The online book would include only the latest information every year and could be customized for a particular class. For a range of prices, students could buy printed copies, study guides and quizzes.
All of the material would be available for all to see and shape for their own particular college experience.
These books actually aren't that far from reality. Called "open source," the concept is just taking hold at some colleges and publishing houses around the country, including Miami University.
For those concerned about textbook prices that have many students spending $1,500 or more a year, it's the Holy Grail.
They say rentals, exchanges and used books - tactics that college students have employed for decades - have done little to slow the inexorable rise in textbook prices.
Digital versions of existing textbooks hold promise, they contend, but still give publishers too much power to control material and set prices.
They say open source material puts the information in the hands of students and professors.
"It gives students the choice as to how much they want to spend," said Saul Adelman, a finance professor at Miami who had used open source books in his Risk Management class. "I'm concerned about book prices. That's why I explored this option."
The concept is simple: Publishers pay an expert to write a book, then put it online. A professor can use the free version, even picking certain chapters for certain classes.
Students can access the free version online or buy printable documents for only a few dollars or a black-and-white bound version for about $35. Other study aids also are available for fees. That's how the publisher makes money and pays royalties.

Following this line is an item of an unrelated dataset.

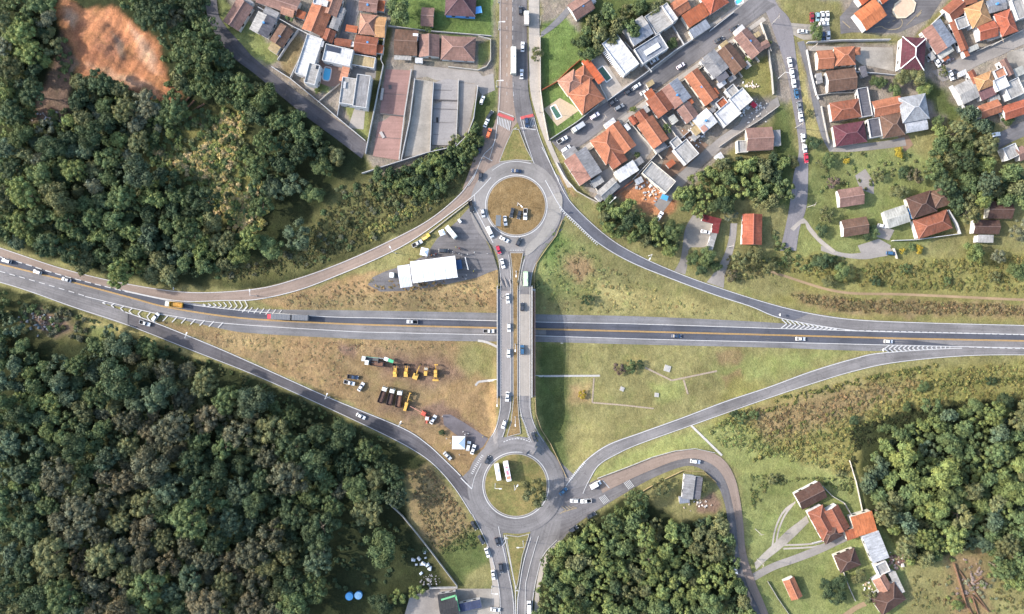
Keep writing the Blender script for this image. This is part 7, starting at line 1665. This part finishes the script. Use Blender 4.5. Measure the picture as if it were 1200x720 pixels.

"You're really giving each professor a digital copy they can adapt to their students," said Eric Frank, president of Flat World Publishing, a New York-based company that is one of several formed to create a profitable business model out of open-source publishing. Four Miami professors have used Flat World Knowledge textbooks.
"People are looking for content to be more flexible," Frank added. "They want to be able to blend it into other things they're doing."
Traditionalists worry that without strict peer review or editing that comes at the big publishing houses, the quality of the books will suffer and the information will be at the whim of individual professors or students.
But even they acknowledge that the day has passed where students take a book, paying whatever price is printed on the cover, read it and take an exam.
"I think we'll always have some textbooks," said Charles Ginn, a psychology professor at the University of Cincinnati. "But I'd much rather the students have an e-text that has all the material on it than Googling, if that's their choice. No one really knows if what they're finding online is good or bad."
For the nearly 100,000 college students starting classes this fall on campuses around Greater Cincinnati and Northern Kentucky, they are looking for any form of relief they can find from sky-high prices for new books.
"Anything that can lower the cost of attendance is something that students are looking for," said Heath Ingram of Maineville, a senior public administration major and president of the student government at Miami. "Having other alternatives is very important. Students have informal ways of doing that. But anything we can do to lower the cost, we're going to do it."
According to the Student Public Interest Research Group, textbooks cost an average of $900 a year nationally and have increased four times the rate of inflation since 1994.
The high prices have even gotten the federal government involved. A new law that just took effect requires publishers to disclose textbook prices to professors while they are marketing the book and offer versions that aren't bundled with auxiliary products. It also requires colleges to include a list of required books as a student is registering for classes.
For those thinking beyond this year, the future of lowering textbook prices appears to be online.
Ingram said at Miami, more professors each year are posting book chapter on academic Internet sites, helping students to avoid the need for a brand-new textbook.
But most students still print out that material, he said, echoing the word on several college campuses that students don't want to convert completely to online products.
"I think e-books will continue to grow, especially as students who use them in high school get to college," said Linda Gindele, director of Follett bookstores at UC. She said digital books are only about 2 percent of all the books sold now.
Ginn said he hasn't printed a course syllabus in 10 years. He has even put some lectures on youtube.com or other online sites.
"I don't think about what book we're going to adopt," he said. "It's how we're going to deliver content."
A statewide project sponsored by the Ohio Board of Regents and the OhioLINK library program, called the Ohio Digital Bookshelf Project, is pushing making more digital books available. Starting with introductory classes that often include hundreds of students, the project could reach as many as 70,000 students statewide, they say.
The e-books typically cost about $50 and include study guides, practice quizzes and links to other material.
Ginn said a recent survey showed that about 28 percent of UC students would choose a digital textbook, more than three-quarters of students in online classes would choose them.
While digital books might be the future, expanded book rentals are a prominent strategy now.
Several campuses around the region, including Northern Kentucky University, Xavier University, the College of Mount St. Joseph and UC, have a new textbook rental program on campus this fall.
Installed by Follett, the program offers books at 45 percent of the price of a new book, Gindele said.
Students are allowed to write in the books. On the last day of classes, they have to return the book or pay a fee of more than 80 percent of the new-book price.
At UC's bookstore in the Tangeman University Center, the program already includes about one-third of the titles, Gindele said.